None of the performances discussed here can fully satisfy the objections raised by Ann Thompson. Substituting Prospera for Prospero does change the play’s dynamics, especially the relationship between parent and child, but to introduce a clear feminist perspective, a little rewriting is required. Mirren’s and Dukakis’s Prosperas lead us to question patriarchal power, and, at the end, to wonder whether Prospera and Miranda’s journey to Milan and Naples will reinscribe them in patriarchal confinement. Perhaps their experiences on Prospera’s island will enable them to transform the world they find in Europe into a more equitable space where, in Dukakis’s words, ‘men and women are sacred and important to the planet and no one is diminished by the other’.9
Notes
1Ann Thompson, ‘“Miranda, Where’s your sister?”: Reading Shakespeare’s The Tempest’, in Virginia Mason Vaughan and Alden T. Vaughan (eds), Critical Essays on Shakespeare’s ‘The Tempest’ (New York, 1998), pp. 234–43; quotes from 242 and 239, reprinted from Feminist Criticism: Theory and Practice, ed. Susan Sellers (Hemel Hempstead, 1991), pp. 45–55.
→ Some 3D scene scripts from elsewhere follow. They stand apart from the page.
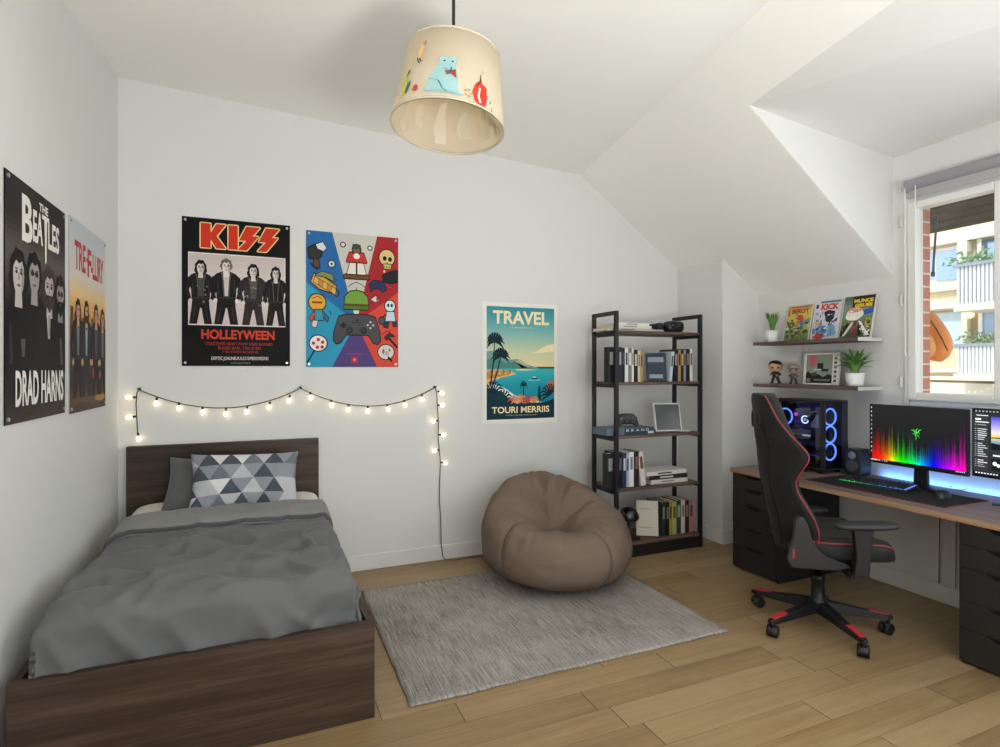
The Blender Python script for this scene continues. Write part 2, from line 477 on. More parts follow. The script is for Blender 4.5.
# dark boarded eave over the window
def eave_mat():
    t = NT('dark_boards'); (x, y, z), c = t.xyz()
    n = t.noise(t.comb(t.math('MULTIPLY', x, 26), t.math('MULTIPLY', y, 1.5), z), 1.0, 4, .6)
    return t.out(t.ramp(n, [(.3,'#2b231b'),(.6,'#4d4235'),(.75,'#62574a')]), .8, .2)
EV = eave_mat()
q = MB()
for k in range(9):
    x0 = 3.88 + k*.105
    q.box((x0, -1.0, 2.475 + .002*(k % 2)), (x0+.1, 4.2, 2.52))
q.box((3.88,-1.0,2.50),(4.83,4.2,2.62))
struct(q.build('roof_eave', EV))
# thin stay rod seen through the glass
ar = thing('awning_rod', 'thin grey rod hanging down from the dark eave outside the window', 'rod', (4.4, 2.5, 2.47))
a, b = at(937,214,0,4.3), at(933,272,0,4.3)
q = MB(); q.tube([a, (a.x,a.y,2.49)], .007, 8); q.tube([a,b], .007, 8); q.lathe([(0,0),(.012,.0),(.012,.03),(0,.03)], b - Vector((0,0,.03)), 10); q.build('rod', M('#57564f',.5), ar)
# orange pod
od = thing('hanging_pod', 'orange teardrop shaped pod hanging by the brick edge outside the window', 'hanging pod', at(938,336,0,4.35))
ORG = fabric('orange_shell', '#e08a3c', '#ec9c50', 60, .6, .1)
out = [(926,308),(933,313),(940,322),(946.5,332),(950,342),(949.5,351),(946,358),(940,362),(933,361),(926,357),(922,345),(922,325)]
def inflate(px, X, th, back=0):
    c = sum((at(u,v,0,X) for u, v in px), Vector()) / len(px)
    P = []
    for (u, v) in px:
        p = at(u, v, 0, X) - c; row = []
        for k in range(11):
            a = pi*k/10; row.append(c + p*max(sin(a),0)**.55 + Vector((-th*cos(a) - back,0,0)))
        P.append(row)
    q = MB(); q.grid(P, 0, True); return q
inflate(out, 4.35, .09).build('shell', ORG, od)
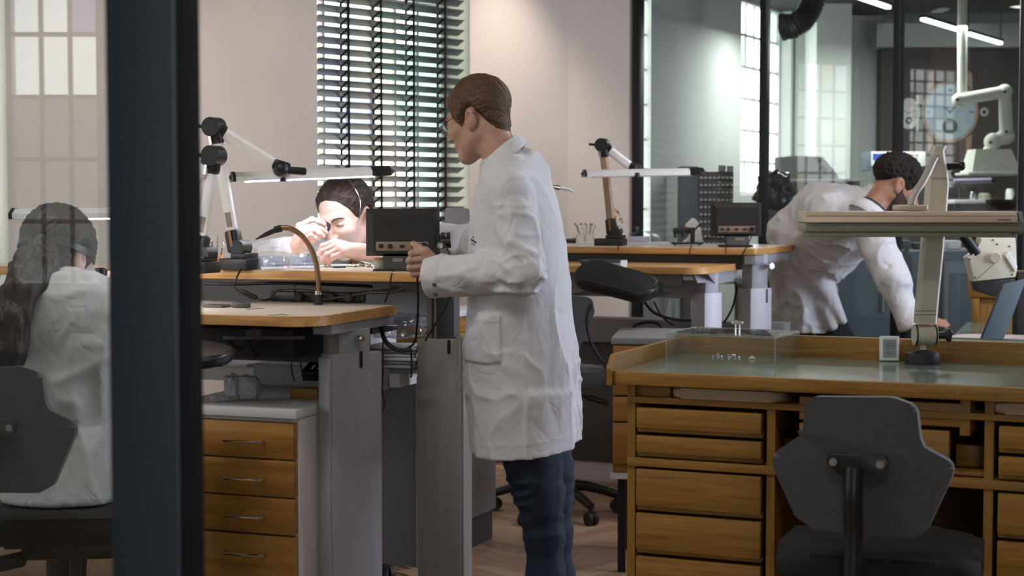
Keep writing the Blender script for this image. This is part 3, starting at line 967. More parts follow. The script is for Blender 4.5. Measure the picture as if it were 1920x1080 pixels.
    if lamp_power:
        c = (pl_ + pr_) / 2 + Vector((0, 0, -0.022 * q))
        o = light('bench_lamp_light', 'AREA', c, c + Vector((0.0, 0.04, -1)), lamp_power, (0.93, 0.94, 1.0), Lh * 0.8, 0.05)
        ex = HF.to_3x3().col[0]
        zz = Vector((0, -0.04, 1)).normalized()
        yy = zz.cross(ex).normalized()
        o.rotation_euler = Matrix((ex, yy, ex.cross(yy))).transposed().to_euler()
    return t


lampA = bench_lamp('silver jointed lamp shining on the seated watchmaker, long head over his hair', 5.35, (447, 506), (441, 462), (402, 238), (527, 317), (433, 333), (735, 321), M_SILVERARM, True, 1.7, (5.50, 5.68))
lampB = bench_lamp('silver jointed lamp half behind the door post, head seen through the door glass', 5.05, (370, 512), (374, 474), (402, 292), (300, 420), (24, 402), (330, 399), M_SILVERARM, True, 3, (4.95, 4.9))
lampC = bench_lamp('jointed lamp with lower arm tinted tan as in shadow on the right-hand bench, head level in the air', 7.55, (1144, 461), (1147, 432), (1130, 272), (1190, 318), (1093, 326), (1321, 322), M_ARMSHADE, False, 0, (7.45, 7.55), base_px=(54, 14), s=1.0)


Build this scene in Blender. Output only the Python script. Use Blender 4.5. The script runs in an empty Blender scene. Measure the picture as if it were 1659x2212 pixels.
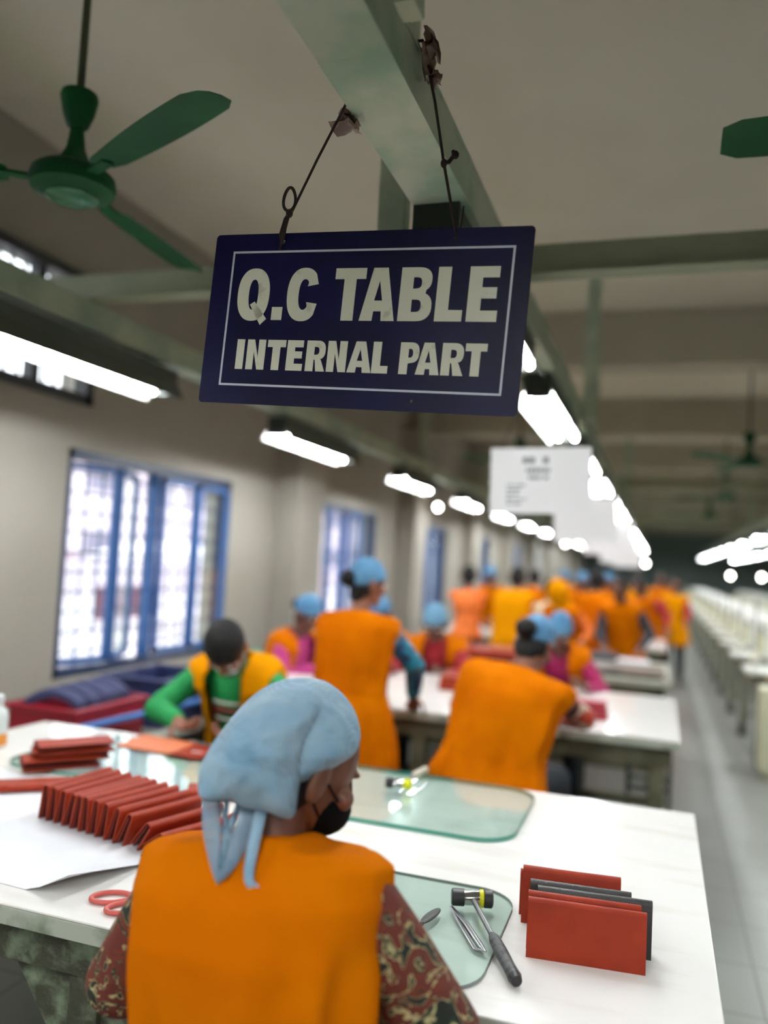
import bpy, bmesh, math, random
import numpy as np
from mathutils import Vector, Matrix, Quaternion, noise

# ------------------------------------------------------------------ scene, camera, light, exposure
sc = bpy.context.scene
COL = sc.collection
R_ = math.radians
rnd = random.Random(7)

cam_d = bpy.data.cameras.new('camera'); cam = bpy.data.objects.new('camera', cam_d); COL.objects.link(cam)
sc.camera = cam
cam_d.sensor_fit = 'VERTICAL'; cam_d.sensor_height = 36; cam_d.sensor_width = 27
cam_d.lens = 1780 / 2212 * 36
cam_d.clip_start = .05; cam_d.clip_end = 300
_r = Vector((0.9472, 0.3163, 0.0566)); _u = Vector((-0.0359, -0.0707, 0.9969)); _f = Vector((-0.3190, 0.9461, 0.0556))
_f.normalize(); _r = (_r - _r.dot(_f) * _f).normalized(); _u = _r.cross(_f)
cam.matrix_world = Matrix(((_r.x, _u.x, -_f.x, 0), (_r.y, _u.y, -_f.y, 0), (_r.z, _u.z, -_f.z, 1.5), (0, 0, 0, 1)))
cam_d.dof.use_dof = True; cam_d.dof.focus_distance = 1.62; cam_d.dof.aperture_fstop = 1.05

w = bpy.data.worlds.new('world'); sc.world = w; w.use_nodes = True
bg = w.node_tree.nodes['Background']; bg.inputs[0].default_value = (.93, .95, 1, 1); bg.inputs[1].default_value = 4.6

sc.view_settings.view_transform = 'Standard'; sc.view_settings.look = 'None'
sc.view_settings.gamma = 1; sc.view_settings.use_curve_mapping = False
sc.view_settings.exposure = 0.0
TUBE = 82.0      # emission of the fluorescent tubes
sc.cycles.max_bounces = 7; sc.cycles.diffuse_bounces = 4; sc.cycles.transparent_max_bounces = 10
sc.cycles.sample_clamp_indirect = 6; sc.cycles.use_denoising = True
sc.cycles.caustics_reflective = False; sc.cycles.caustics_refractive = False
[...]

2Michael W. Shurgot, ‘2001 Ashland Season’, Upstart Crow 21 (2001): 93–101; quotes from 99 and 100.
3N. R. Helms, ‘Georgia Shakespeare at Oglethorpe University’, Shakespeare Bulletin 30 (2012): 165–72; quotes from 171 and 169.
4Interview with Julie Taymor, 14 June 2010.
5Merlin Stone, When God was a Woman (New York, 1976); Monica Sjöö and Barbara Mor, The Great Cosmic Mother: Rediscovering the Religion of the Earth (New York, 1987).
6Quoted from Shakespeare and Company’s in–house magazine, Summer 2012.
7See also Patti Hartigan’s ‘Dukakis channels storm within’, Boston Globe (15 June 2012).
8This and all other quotations from Olympia Dukakis (unless noted otherwise) are taken from her interview with Virginia Mason Vaughan on 18 August 2012.
9Olympia Dukakis, quoted in Patti Hartigan, Boston Globe (15 June 2012).